Depois, o povo erguia-se numa totalidade admirativa, soltando olés e atirando chapéus. Era grande, o Chibanga! Ricardo Chibanga! Com ponto de exclamação.

Ficava ali na sua solenidade príncipe vestido de lantejoulas, brilhando como se estivesse coberto por milhares de minúsculos sóis coloridos.
«Y el toro, sólo corazón arriba!».
Chibanga foi assim uma espécie de Eusébio das arenas, sol ou sombra. Como Benje era, também ele, o Eusébio das balizas, igualmente sol ou sombra quando os jogos de futebol tinham lugar às três em ponto da tarde.
«Num mundo de coisas raras/Faz uma pega de caras/Não te deixes vencer», dizia o fado.

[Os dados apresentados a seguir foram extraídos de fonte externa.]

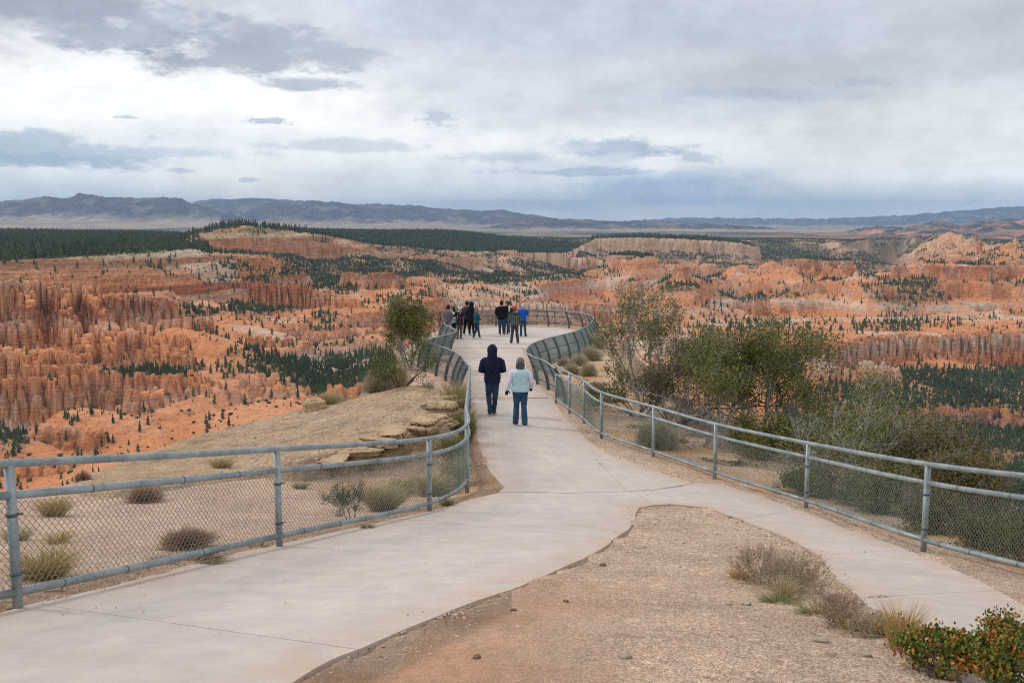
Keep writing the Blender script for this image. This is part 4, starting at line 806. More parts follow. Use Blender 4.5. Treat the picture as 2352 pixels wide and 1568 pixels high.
woods('plateau_pine_forest', pf, hf_, 'dense dark pine forest on the plateau above the rim', .22)
scr_w = np.where((upper <= .5) & vis & (rr_ > 480) & (slope_ < 1.3), .05 + 1.2 * dens + .22 * sstep(fn, -.1, .3) + .18 * gully, 0) * cell
isb = pick(scr_w, int(min(scr_w.sum() / 26., 42000))); ps = jit(isb)
woods('canyon_scrub', ps, 1.0 + 3.0 * rt_.random(len(ps)) ** 2.2, 'low dark junipers and scrub dotted over the canyon slopes', .3, True)
print('trees', len(pc), len(pf), time.time() - T0)
# ================================================================== FENCES
m, n, b = new_mat('galvanised_pipe', .52, .5); b.inputs['Metallic'].default_value = .35
tc = n.new('ShaderNodeNewGeometry').outputs['Position']
c = n.mix(n.ss(n.noise(tc, 3.2, 7, .65), .35, .65), srgb(126, 136, 139) + (1,), srgb(157, 165, 167) + (1,)); c = n.mix(1., c, n.ss(n.noise(n.scale(tc, (1, 1, 3)), 28, 5, .7), .25, .75, .86, 1.12), 'MULTIPLY')
rs = n.ss(n.noise(tc, 6.5, 6, .7), .64, .74); c = n.mix(n.math('MULTIPLY', rs, .35), c, (.24, .13, .07, 1))
n.put(b.inputs['Base Color'], c); n.put(b.inputs['Roughness'], n.ss(n.noise(tc, 9, 4), .3, .7, .42, .66)); bump(n, b, n.noise(tc, 60, 3), .15, .002); GALV = m
WIRE = simple_mat('green_grey_wire', srgb(112, 128, 122), .6, .4, .2, 9, .2, bs=0)
DSTEEL = simple_mat('dark_grey_steel', srgb(92, 102, 104), .55, .4, .18, 5, .3, bs=0)
DWIRE = simple_mat('steel_mesh_wire', srgb(122, 134, 132), .6, .4, .15, 5, .3, bs=0)
BANDM = simple_mat('dull_dark_band', srgb(88, 98, 104), .6, .4, .2, 9, .4, bs=0)
def tube_arrays(pts, rad, n_=8, cap=True, upv=None):
    pts = np.array(pts, float); k = len(pts); rad = np.broadcast_to(rad, (k,)); T = np.gradient(pts, axis=0); T /= np.linalg.norm(T, axis=1)[:, None] + 1e-12
    A = np.empty_like(T); up = np.array((0, 0, 1.)) if abs(T[0][2]) < .9 else np.array((1., 0, 0)); q = np.cross(T[0], up); A[0] = q / np.linalg.norm(q)
    for i in range(1, k):       # carry the frame along so that sharp bends do not pinch
        q = A[i - 1] - T[i] * np.dot(A[i - 1], T[i]); A[i] = q / (np.linalg.norm(q) + 1e-12)
    B = np.cross(A, T)
    a = np.arange(n_) * 2 * math.pi / n_
    V = (pts[:, None] + rad[:, None, None] * (np.cos(a)[None, :, None] * A[:, None] + np.sin(a)[None, :, None] * B[:, None])).reshape(-1, 3)
    i = np.arange(k - 1)[:, None] * n_; j = np.arange(n_)[None]; j2 = (j + 1) % n_
    Fq = np.stack([i + j, i + j2, i + n_ + j2, i + n_ + j], -1).reshape(-1, 4)
    if cap and n_ >= 4:
        c0 = len(V); V = np.vstack([V, pts[0], pts[-1]]); jj = np.arange(n_)
        Fq = np.vstack([Fq, np.stack([jj, np.full(n_, c0), (jj + 1) % n_, jj], -1)[:, [0, 1, 2, 2]], np.stack([(k - 1) * n_ + jj, (k - 1) * n_ + (jj + 1) % n_, np.full(n_, c0 + 1), np.full(n_, c0 + 1)], -1)])
    return V, Fq
class Bag:                      # gathers faces as quads (triangles repeat their last corner)
    def __init__(s): s.V = []; s.F = []; s.n = 0
    def add(s, V, Fq): s.V.append(np.asarray(V, float)); s.F.append(np.asarray(Fq, int) + s.n); s.n += len(V)
    def tube(s, *a, **k): s.add(*tube_arrays(*a, **k))
    def build(s, name, mat, parent=None, smooth=True):
        V = np.vstack(s.V); Fq = np.vstack(s.F); tri = Fq[:, 2] == Fq[:, 3]
        me = bpy.data.meshes.new(name); q = Fq[~tri]; t = Fq[tri][:, :3]
        me.vertices.add(len(V)); me.vertices.foreach_set('co', V.astype(np.float32).ravel())
        idx = np.r_[q.ravel(), t.ravel()].astype(np.int32); st = np.r_[np.arange(len(q)) * 4, len(q) * 4 + np.arange(len(t)) * 3].astype(np.int32)
        me.loops.add(len(idx)); me.loops.foreach_set('vertex_index', idx); me.polygons.add(len(st)); me.polygons.foreach_set('loop_start', st); me.update(calc_edges=True)
        me.polygons.foreach_set('use_smooth', np.full(len(st), bool(smooth))); me.materials.append(mat)
        o = bpy.data.objects.new(name, me); COL.objects.link(o)
        if parent: o.parent = parent
        return o
def chain_link(bot, top, p, wr, name, parent, mat, ribbon=False, sag=0.0):
    """zigzag wires between two polylines given as functions of 0..1"""
    L = float(np.linalg.norm(np.diff(np.array([bot(t) for t in np.linspace(0, 1, 12)]), axis=0), axis=1).sum()); h = float(np.linalg.norm(top(.5) - bot(.5)))
    nw = max(2, int(L / (p / 2))); ns = max(2, int(h / (p / 2)))
    tt = np.linspace(0, 1, 40); B_ = np.array([bot(t) for t in tt]); T_2 = np.array([top(t) for t in tt])
    def at(s, q):
        s = np.clip(s, 0, 1); o = np.empty(s.shape + (3,))
        for c_ in range(3): o[..., c_] = np.interp(s, tt, B_[:, c_]) * (1 - q) + np.interp(s, tt, T_2[:, c_]) * q
        return o
    k = np.arange(nw)[:, None]; j = np.arange(ns + 1)[None]
    s = (k + ((j + k) % 2)) / nw; q = np.broadcast_to(j / ns, s.shape); Pp = at(s, q)
    tang = at(np.array([1.0]), np.array([.5]))[0] - at(np.array([0.]), np.array([.5]))[0]; tang /= np.linalg.norm(tang); nrm = np.cross(tang, (0, 0, 1)); nrm /= np.linalg.norm(nrm)
    Pp = Pp + nrm * ((((j + k) % 2) * 2 - 1)[..., None] * wr * .9)
    a = Pp[:, :-1].reshape(-1, 3); b_ = Pp[:, 1:].reshape(-1, 3); d = b_ - a; d /= np.linalg.norm(d, axis=1)[:, None]
    s1 = np.cross(d, nrm); s1 /= np.linalg.norm(s1, axis=1)[:, None]; m_ = len(a); bag = Bag()
    if ribbon:
        V = np.stack([a - s1 * wr, a + s1 * wr, b_ + s1 * wr, b_ - s1 * wr], 1).reshape(-1, 3); bag.add(V, np.arange(m_ * 4).reshape(-1, 4))
    else:
        offs = [s1 * wr, -s1 * wr * .5 + nrm * wr * .87, -s1 * wr * .5 - nrm * wr * .87]
        V = np.stack([a + o for o in offs] + [b_ + o for o in offs], 1).reshape(-1, 3); i = np.arange(m_)[:, None] * 6
        for x0 in range(3): y0 = (x0 + 1) % 3; bag.add(V if x0 == 0 else np.zeros((0, 3)), (np.hstack([i + x0, i + y0, i + 3 + y0, i + 3 + x0])) - (bag.n if x0 else 0))
    return bag.build(name, mat, parent)
def lerpf(a, b_): return lambda t: a + (b_ - a) * t
def smooth_curve(pts, k=6):     # Catmull-Rom through the posts
    p = np.array(pts, float); p = np.vstack([2 * p[0] - p[1], p, 2 * p[-1] - p[-2]]); out = []
    for i in range(1, len(p) - 2):
        for t in np.arange(k) / k: out.append(.5 * ((2 * p[i]) + (-p[i - 1] + p[i + 1]) * t + (2 * p[i - 1] - 5 * p[i] + 4 * p[i + 1] - p[i + 2]) * t * t + (-p[i - 1] + 3 * p[i] - 3 * p[i + 1] + p[i + 2]) * t ** 3))
    out.append(p[-2]); return np.array(out)
HT, HM, HB, PR, RR = 1.07, .84, .13, .036, .031
def pipe_fence(name, posts, label, cat='fence', joints=True, near=99):
    root = empty(name, (0, 0, 0), 0, label, cat)
    pts = np.array(posts, float); g0 = np.array([Hc(x, y) for x, y in pts]); k = 6; cur = smooth_curve(np.column_stack([pts, g0]), k)
    o = np.array([0, 0, 1.])
    for i, (x, y) in enumerate(pts):
        gz = g0[i]; b_ = Bag(); b_.tube([(x, y, gz - .35), (x, y, gz + HT - .01)], PR, 12); po = b_.build('post', GALV, root)
        if y < near:
            for hz, nm in ((HB + .14, 'tie_band'), (HM - .14, 'tie_band')):
                bb = Bag(); bb.tube([(x, y, gz + hz - .012), (x, y, gz + hz + .012)], PR + .006, 12); bb.tube([(x + PR, y + .012, gz + hz), (x + PR + .03, y + .03, gz + hz)], .008, 5); bb.build(nm, BANDM, po)
    b_ = Bag(); b_.tube([c + o * HT for c in cur], RR, 10); b_.build('top_rail', GALV, root)
    for i in range(len(pts) - 1):
        seg = cur[i * k:(i + 1) * k + 1]
        for hh, nm in ((HM, 'middle_rail'), (HB, 'bottom_rail')):
            s_ = seg + o * hh; L = np.linalg.norm(s_[-1] - s_[0]); e = PR * .7 / L
            s2_ = s_.copy(); s2_[0] = s_[0] + (s_[1] - s_[0]) * e * k; s2_[-1] = s_[-1] + (s_[-2] - s_[-1]) * e * k
            b_ = Bag(); b_.tube(s2_, RR, 10); ro = b_.build(nm, GALV, root)
            if pts[i][1] < near and joints:
                for t in ((.22, .55, .8) if hh == HM else (.12, .32, .62)):
                    q = t * k; j = int(q); pc_ = s_[j] + (s_[j + 1] - s_[j]) * (q - j); d = (s_[j + 1] - s_[j]); d /= np.linalg.norm(d)
                    bb = Bag(); bb.tube([pc_ - d * .005, pc_ + d * .005], RR + .0035, 10); bb.build('rail_tie', BANDM, ro)
        f = lambda hh, seg=seg: (lambda t: np.array([np.interp(t * k, np.arange(k + 1), seg[:, c_]) for c_ in range(3)]) + o * hh)
        chain_link(f(HB + .02), f(HM - .045), .062, .0024, 'chain_link_mesh', root, WIRE)
    return root
LEFT = [(-4.75, 3.3), (-3.53, 6.85)] + [P2(642, 1256), P2(987, 1174), (-.76, 16.5), (-.93, 20.0), (-1.05, 24.0), (-1.2, 27.9)]
RIGHT = [P2(1277, 925), P2(1308, 948), P2(1341, 972), P2(1381, 1006), P2(1500, 1048), P2(1641, 1098), P2(1851, 1166), P2(2121, 1262), (5.35, 8.9), (5.25, 5.6), (4.9, 2.4)]
pipe_fence('pipe_fence', LEFT, 'galvanised pipe and chain link fence along the left edge of the path', near=15)
pipe_fence('pipe_fence', RIGHT, 'galvanised pipe and chain link fence along the right branch of the path', near=17)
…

E o filme: A Última Pega. Morte na campina, morte nas praças. Uma voz de mãe: «Os touros têm sido razão de muitas desgraças». Eusébio Benje e Chibanga: todos impecavelmente negros! Benje a fazer chicuelinas à bola afagando-lhe o focinho redondo de couro límpido.

Era o estilo! Uma elegância negra no voo; um ar distinto de cavalheiro dos trópicos. Sempre correto, sempre profundamente educado. Entretanto Chibanga ia cansando touros com as suas chicuelinas perfeitas, um pouco por todo o mundo, também ele corretamente negro, ossos e flautas soando-lhe ao ouvido, às cinco horas da tarde que eram as horas em que Lorca mandava as pessoas quebrarem as janelas. Recordei-me de Benje e de Chibanga ao mesmo tempo. O cromo do Benje era disputado pela meninada do meu tempo. Um cromo ímpar. Não havia outro guarda-redes negro. Tal como não havia outro Chibanga, embora tivesse vindo para Lisboa com ele, lá da Mafalala, Carlos Mabunga que se perdeu nas memórias de todos nós, um pouco ou por inteiro.

Quando se erguia, na grande área era sereno e luzidio, de uma escuridão intensa. Toureiro da bola: e ela mansa, repousando nas suas mãos. Toureiro da arena, bonito como um Mercúrio negro de asas nos pés.